The role of regulation

Frigates

Regulation clearly has a place in the management of the behaviour of firms. This is uncontroversial, even among most ardent free marketeers. Few marketplaces satisfy the perfect market paradigm, and regulation to contain anti-competitive behaviour and abuse of monopoly power is well established in most developed market economies. Externalities are well understood and a variety of mechanisms are employed, some better than others, to modify business behaviour that would otherwise harm the greater good. Regulation addresses the failure of markets to deliver optimal outcomes as a consequence of shortcomings in competition; to address the failure of conventional markets to cope with environmental issues. Regulation has been introduced to make markets work better, for example by ensuring transparency, to reduce imbalances in information between parties to an exchange, or to create frameworks that reduce the cost of transaction.

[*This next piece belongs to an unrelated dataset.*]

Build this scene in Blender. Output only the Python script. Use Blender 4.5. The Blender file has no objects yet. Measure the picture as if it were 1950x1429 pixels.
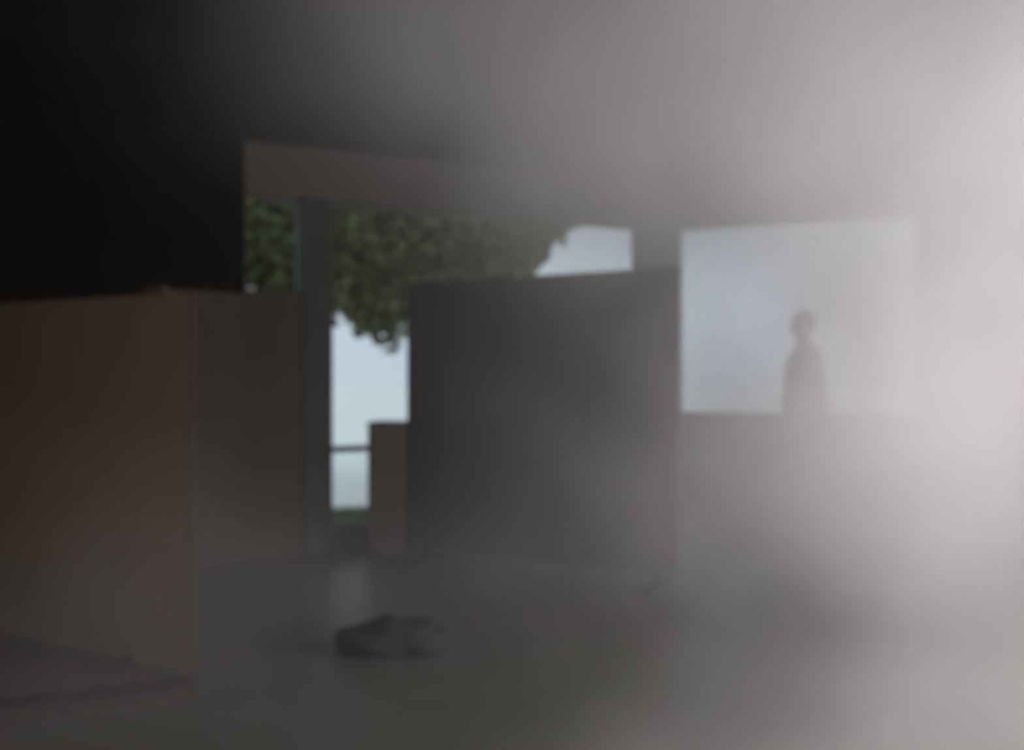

The Escondido Framework also recognises that regulation arises for reasons that sit outside conventional economic frameworks.  Regulation also arises as an expression of the second of the three currencies, influence: people achieving outcomes through politics. Legislation surrounding workers’ rights, planning rules that allow communities to restrict developments in their localities, and rules designed to protect traditional ways of life that would otherwise become economic, are all reflections of popular will, expressed at some point through the ballot box or by influence of one sort or another on governments.